Inevitably, there are key choices and approaches that will have a great influence on whether a scope and vision can be successfully delivered and on how difficult and expensive it will be to develop. They can determine whether a “Rolls Royce” solution or a “minibus” is offered to meet a given need. They can swing the balance between the cost of development and the cost of operation. Choices can add or remove months if not years to the time it takes to deliver. Sometimes there are items that have to be determined in some detail to guarantee delivery is actually feasible.

The scale of things

Key factors can range from “big picture” to “fine detail”. At one end of the spectrum could be a high level architectural concept for the solution that defines what will be off the shelf and what will be written and how is it to be accessed. In the middle could sit an outline of the key features of the service covering topics such as whether complex and costly data analysis reports are to be provided ‘on demand’ or overnight and what length of outage is permitted for a system update. Further down the scale the choice of a key algorithm may need to be made, trading accuracy for cost of execution. In some cases a detailed specification of how something will work, possibly even prototype code, may be warranted.

Doing the groundwork

A conceptual baseline captures the groundwork for the programme. Groundwork that clarifies the key choices made around the nature of the solution. Groundwork that has achieved enough definition and design to show feasibility, to demonstrate an approach to foreseeable risk, to allow formulation of a delivery route-map, to permit budgetary costing and to enable an assessment of the value of what it is planned to deliver.

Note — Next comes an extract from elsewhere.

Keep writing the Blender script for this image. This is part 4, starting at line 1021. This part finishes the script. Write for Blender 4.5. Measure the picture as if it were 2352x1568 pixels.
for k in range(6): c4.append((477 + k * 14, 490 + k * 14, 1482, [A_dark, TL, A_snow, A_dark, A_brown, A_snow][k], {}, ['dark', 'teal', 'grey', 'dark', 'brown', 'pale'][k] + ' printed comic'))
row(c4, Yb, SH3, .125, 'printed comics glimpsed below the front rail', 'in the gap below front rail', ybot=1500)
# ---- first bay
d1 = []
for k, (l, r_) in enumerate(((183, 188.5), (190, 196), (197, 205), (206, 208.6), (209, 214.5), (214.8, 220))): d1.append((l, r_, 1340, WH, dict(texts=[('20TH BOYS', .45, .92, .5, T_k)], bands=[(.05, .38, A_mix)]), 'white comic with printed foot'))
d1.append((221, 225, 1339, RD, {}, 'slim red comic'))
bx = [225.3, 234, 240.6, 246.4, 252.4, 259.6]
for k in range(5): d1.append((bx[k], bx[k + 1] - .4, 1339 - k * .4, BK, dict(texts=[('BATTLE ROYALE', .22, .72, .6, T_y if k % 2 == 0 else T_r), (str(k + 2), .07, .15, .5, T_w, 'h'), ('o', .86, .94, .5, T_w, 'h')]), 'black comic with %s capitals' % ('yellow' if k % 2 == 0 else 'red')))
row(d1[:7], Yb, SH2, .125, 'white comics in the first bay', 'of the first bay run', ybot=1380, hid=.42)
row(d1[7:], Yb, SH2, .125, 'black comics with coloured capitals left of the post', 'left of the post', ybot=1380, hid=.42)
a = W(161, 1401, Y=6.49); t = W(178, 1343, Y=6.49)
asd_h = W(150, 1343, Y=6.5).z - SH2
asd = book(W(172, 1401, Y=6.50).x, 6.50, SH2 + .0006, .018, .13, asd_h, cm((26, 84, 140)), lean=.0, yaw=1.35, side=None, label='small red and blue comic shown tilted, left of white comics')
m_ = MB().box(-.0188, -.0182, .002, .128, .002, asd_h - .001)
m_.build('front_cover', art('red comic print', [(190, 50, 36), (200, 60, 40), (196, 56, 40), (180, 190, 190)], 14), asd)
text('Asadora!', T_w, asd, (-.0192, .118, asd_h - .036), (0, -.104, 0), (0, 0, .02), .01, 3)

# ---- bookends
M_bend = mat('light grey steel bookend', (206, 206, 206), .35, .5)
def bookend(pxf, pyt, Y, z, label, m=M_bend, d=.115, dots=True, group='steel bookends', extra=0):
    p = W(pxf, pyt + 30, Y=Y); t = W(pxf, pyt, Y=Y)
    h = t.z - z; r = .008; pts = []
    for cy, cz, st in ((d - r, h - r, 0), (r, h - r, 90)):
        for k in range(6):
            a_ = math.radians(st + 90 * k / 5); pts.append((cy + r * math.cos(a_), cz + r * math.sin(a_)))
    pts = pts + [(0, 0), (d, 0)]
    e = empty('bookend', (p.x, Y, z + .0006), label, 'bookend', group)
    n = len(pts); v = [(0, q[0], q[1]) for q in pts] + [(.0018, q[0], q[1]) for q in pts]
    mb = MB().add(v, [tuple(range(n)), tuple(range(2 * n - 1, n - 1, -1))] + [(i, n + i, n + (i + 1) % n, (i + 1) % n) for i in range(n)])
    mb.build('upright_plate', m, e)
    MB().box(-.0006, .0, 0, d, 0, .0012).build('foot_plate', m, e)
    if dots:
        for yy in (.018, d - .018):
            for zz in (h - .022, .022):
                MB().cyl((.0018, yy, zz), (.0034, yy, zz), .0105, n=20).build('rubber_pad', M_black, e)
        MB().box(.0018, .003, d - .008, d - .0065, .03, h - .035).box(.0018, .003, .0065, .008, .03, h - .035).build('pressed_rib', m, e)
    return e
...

Relationship to other definition elements

A Scope and Vision defines “What” from the perspective of those who will benefit from the solution. The Conceptual Baselines addresses “How” from the perspective of those who will conceive, build, deliver, deploy and operate the solution. The two are related, the concept needs to offer the possibility of delivering a solution that complies with the Scope and Vision and also meets the Quality Criteria.


There can be no hard and fast rules governing what it is important to cover off in a concept. Every situation is different. This section lists some of the topics that it could be appropriate to include. Could does not mean should, only items that will have a material impact should be included.

  • The big picture manual and technical architecture
  • A narrative description of the way challenging demands will be executed
  • A description of how workload will be migrated across to the new system without disrupting in-flight activities
  • The process for updating the system
  • How the system will be reconciled.